OBJECTIVE
Comb the records below for the string "script" and copy each line where it turns up.

### DATA FOR THE TASK ###

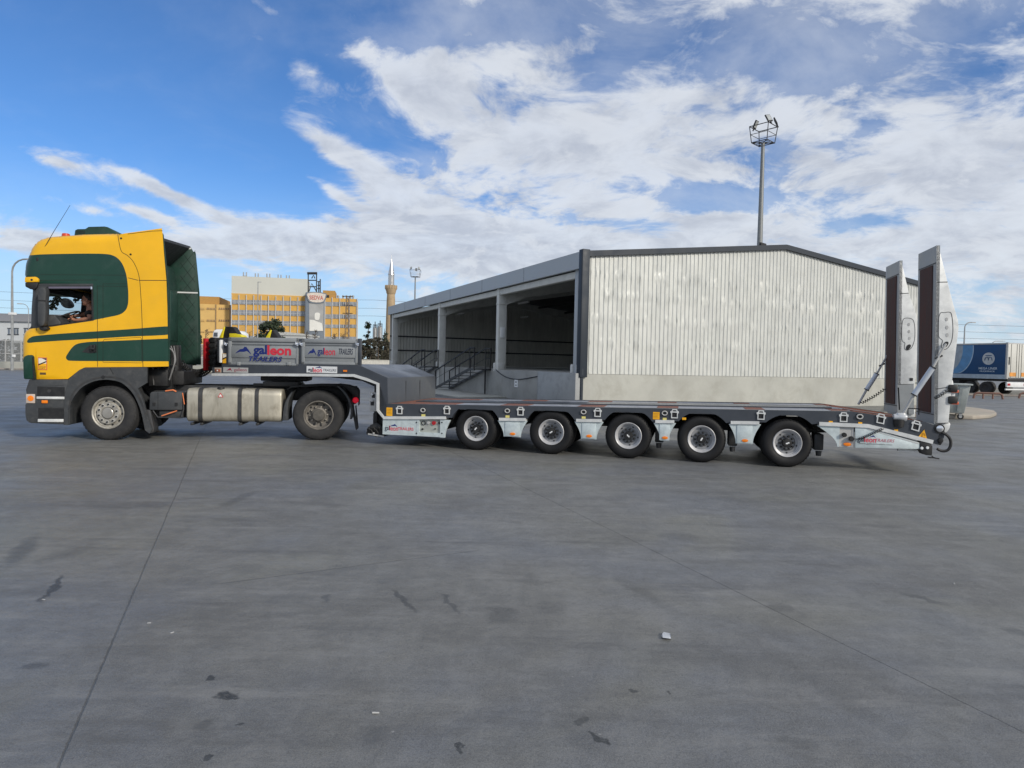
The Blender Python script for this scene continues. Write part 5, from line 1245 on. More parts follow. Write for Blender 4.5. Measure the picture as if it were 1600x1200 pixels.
        st = N.m('MAXIMUM', st, N.m('MULTIPLY', N.mapr(q, lo, hi, 1.0, 0.0), amt))
    for (px, py, w, h, amt, tilt) in STAINS:
        g = ground(px, py); D = g.y; rx = w / 2 * D / F; ry = max(.02, h / 2 * D * D / (F * H)); a = R(tilt)
        dx = N.m('SUBTRACT', wx, g.x); dy = N.m('SUBTRACT', wy, g.y)
        u = N.m('ADD', N.m('MULTIPLY', dx, math.cos(a) / rx), N.m('MULTIPLY', dy, math.sin(a) / rx)); v_ = N.m('ADD', N.m('MULTIPLY', dx, -math.sin(a) / ry), N.m('MULTIPLY', dy, math.cos(a) / ry))
        q = N.m('ADD', N.m('MULTIPLY', u, u), N.m('MULTIPLY', v_, v_))
        lo, hi = (.5, 1.2) if amt > .5 else (0.0, 1.6)
        st = N.m('MAXIMUM', st, N.m('MULTIPLY', N.mapr(q, lo, hi, 1.0, 0.0), amt))
    st = N.m('MULTIPLY', st, N.mapr(N.noise(P, 40, 4, .7), .2, .6, .45, 1.0))
    c = N.mix(st, c, (.022, .024, .024))
    spk = N.n('ShaderNodeTexVoronoi'); spk.inputs['Scale'].default_value = 3.2; N.t.links.new(P, spk.inputs['Vector'])
    c = N.mix(N.m('MULTIPLY', N.m('LESS_THAN', spk.outputs['Distance'], .022), .7), c, (.3, .3, .29))
    N.t.links.new(c, b.inputs['Base Color'])
    N.put(b.inputs['Roughness'], N.m('SUBTRACT', N.mapr(mid, .3, .7, .42, .62), N.m('MULTIPLY', st, .12))); b.inputs['Specular IOR Level'].default_value = .5
    bn = N.n('ShaderNodeBump'); bn.inputs['Distance'].default_value = .009; N.t.links.new(N.m('ADD', N.m('ADD', fine, N.m('MULTIPLY', gr, .35)), N.m('MULTIPLY', jm, -1.5)), bn.inputs['Height']); N.t.links.new(bn.outputs[0], b.inputs['Normal'])
    return m
GC = [(.115, .114, .105), (.185, .182, .168), (.115, .128, .155), (.168, .163, .125), (.08, .08, .079), (.235, .232, .222)]
STREAKS = [(66, 940, 98, 898, 13, .85), (14, 886, 56, 836, 34, .5), (60, 880, 150, 850, 40, .3), (612, 918, 650, 958, 12, .6), (688, 926, 724, 962, 12, .55), (345, 792, 398, 768, 22, .4), (1400, 924, 1482, 946, 16, .5), (270, 782, 330, 776, 16, .3), (960, 900, 1060, 960, 26, .25), (1250, 1050, 1400, 1150, 40, .2), (500, 900, 560, 880, 40, .15), (870, 1130, 960, 1180, 50, .2), (1100, 1000, 1180, 1060, 60, .15)]
STAINS = [(360, 1084, 46, 17, .95, 0), (328, 1059, 14, 8, .85, 0), (371, 1133, 15, 10, .75, 0), (325, 1186, 18, 12, .8, 0), (316, 1135, 34, 22, .4, 0), (55, 1041, 34, 16, .5, -20),
          (785, 962, 52, 30, .4, 0), (509, 935, 14, 10, .5, 0), (718, 1166, 9, 9, .9, 0), (937, 1151, 18, 16, .9, 30), (905, 1127, 26, 14, .6, 0), (994, 1080, 17, 9, .8, 10), (1042, 1081, 8, 5, .8, 0), (1060, 838, 60, 18, .35, 0),
          (580, 1150, 50, 40, .35, 0), (830, 905, 30, 20, .25, 0), (1222, 950, 40, 14, .4, 0), (1590, 988, 40, 16, .5, 0), (1180, 715, 240, 14, .25, 0), (860, 950, 60, 18, .3, 0), (1250, 1160, 60, 30, .3, 0), (445, 960, 60, 10, .25, 0), (210, 790, 120, 14, .25, 15), (1160, 780, 120, 10, .2, 0)]
GM = gmat()
b = B(); b.poly([(-2500, -300, 0), (2500, -300, 0), (2500, 4000, 0), (-2500, 4000, 0)], [(0, 1, 2, 3)]); struct(b.obj('yard_ground', GM))
SOIL = mat('dry_verge', (.2, .185, .15), .9, var=.25, scale=.8, dirt=(.1, .1, .06), dirt_amt=.5)
KERB = mat('kerb_stone', (.3, .28, .25), .8, var=.2, scale=2, dirt=(.4, .22, .18), dirt_amt=.3)

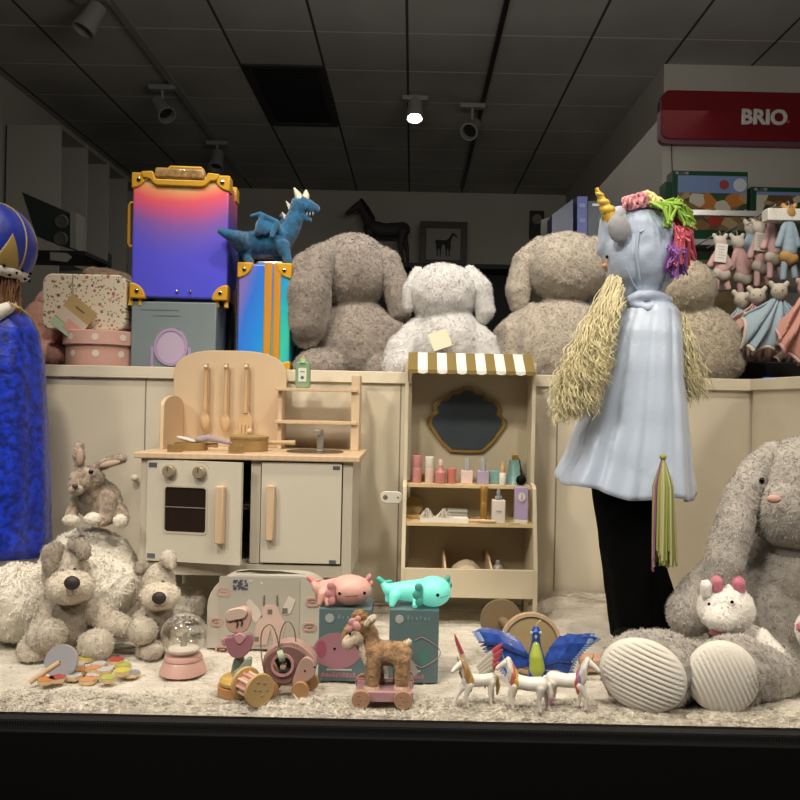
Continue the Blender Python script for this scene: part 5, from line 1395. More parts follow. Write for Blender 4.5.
# hat: gored puff with gold seams and ermine band
Rq = Matrix.Rotation(math.radians(9),4,'Y')
hc = f.p(-10,246)
def hatpt(a, ph, R=1.0):
    v = Vector((math.cos(a)*math.sin(ph)*.115, math.sin(a)*math.sin(ph)*.108, math.cos(ph)*.118))*R*(1+.035*abs(math.cos(4*a))*math.sin(ph)); return hc+(Rq@v)
mb = MB(); rows = [[mb.b.verts.new(hatpt(2*PI*i/96, .02+PI*.66*j/26)) for i in range(96)] for j in range(27)]
for j in range(26):
    for i in range(96): mb.b.faces.new([rows[j][i],rows[j][(i+1)%96],rows[j+1][(i+1)%96],rows[j+1][i]])
mb.b.faces.new(rows[0]); hat = mb.build('crown_hat', M_hat, t, solid=.003)
for g in range(8):
    a0 = 2*PI*g/8+PI/8+.12
    mb = MB(); mb.tube([hatpt(a0, .05+PI*.62*j/14, 1.01) for j in range(15)],.0024,8); mb.build('gold_seam', M_goldc, hat)
for g in range(0,8,2):
    a0 = 2*PI*(g+.5)/8+PI/8+.12; n = 8; mb = MB(); gr = []
    for j in range(9):
        wd = .36*(j/8); gr.append([mb.b.verts.new(hatpt(a0+wd*(i/8-.5)*2, PI*.40+PI*.24*j/8, 1.012)) for i in range(9)])
    for j in range(8):
        for i in range(8): 
            try: mb.b.faces.new([gr[j][i],gr[j][i+1],gr[j+1][i+1],gr[j+1][i]])
            except ValueError: pass
    mb.build('gold_gore', M_goldc, hat, solid=.002)
band = []
for j in range(41):
    a = 2*PI*j/40; band.append((hc+(Rq@Vector((math.cos(a)*.094,math.sin(a)*.092,-.062))), .017))
eb = blob('ermine_band', [('t',band)], mat('ermine','#d8d4cc'), hat, .005, 3, .0025, 60)
mb = MB()
for j in range(36):
    a = 2*PI*j/36; mb.ell(hc+(Rq@Vector((math.cos(a)*.110,math.sin(a)*.108,-.062+.010*((j%3)-1)))),(.004,.004,.0035))
mb.build('ermine_spots', M_black, eb)

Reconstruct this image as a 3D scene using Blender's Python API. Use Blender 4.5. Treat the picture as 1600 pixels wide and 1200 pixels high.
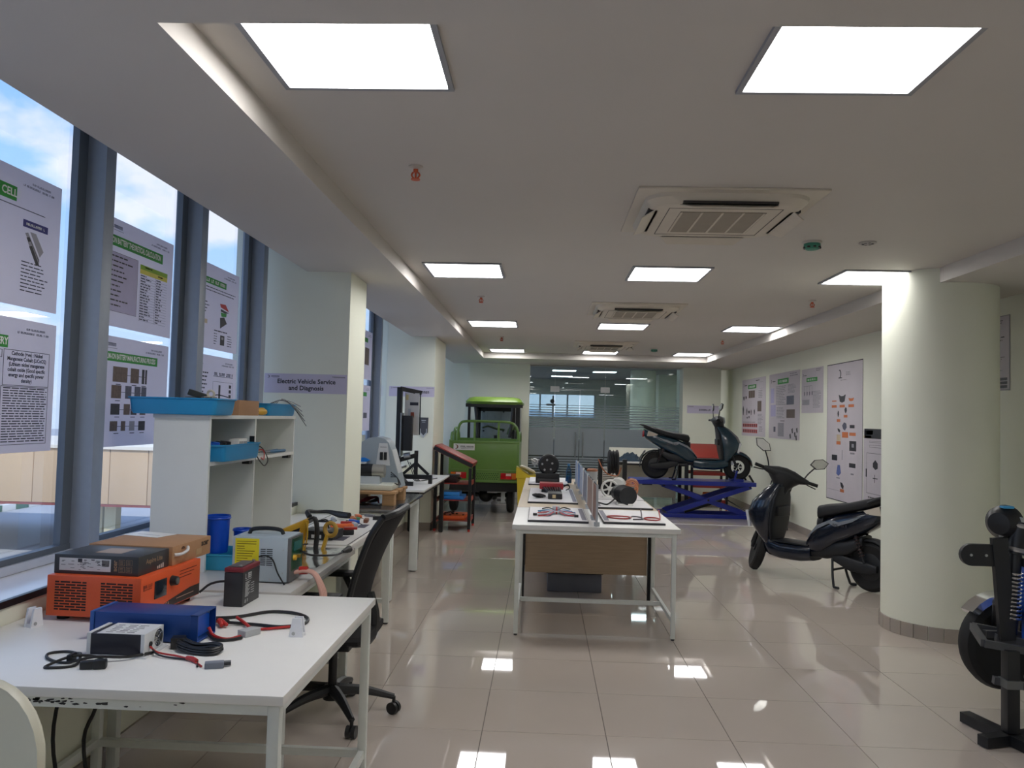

###

OUTPUT BELOW
The Blender Python script for this scene continues. Write part 5, from line 1245 on. More parts follow. Write for Blender 4.5. Measure the picture as if it were 1600x1200 pixels.
Continue the Blender Python script for this scene: part 5, from line 1395. More parts follow. Write for Blender 4.5.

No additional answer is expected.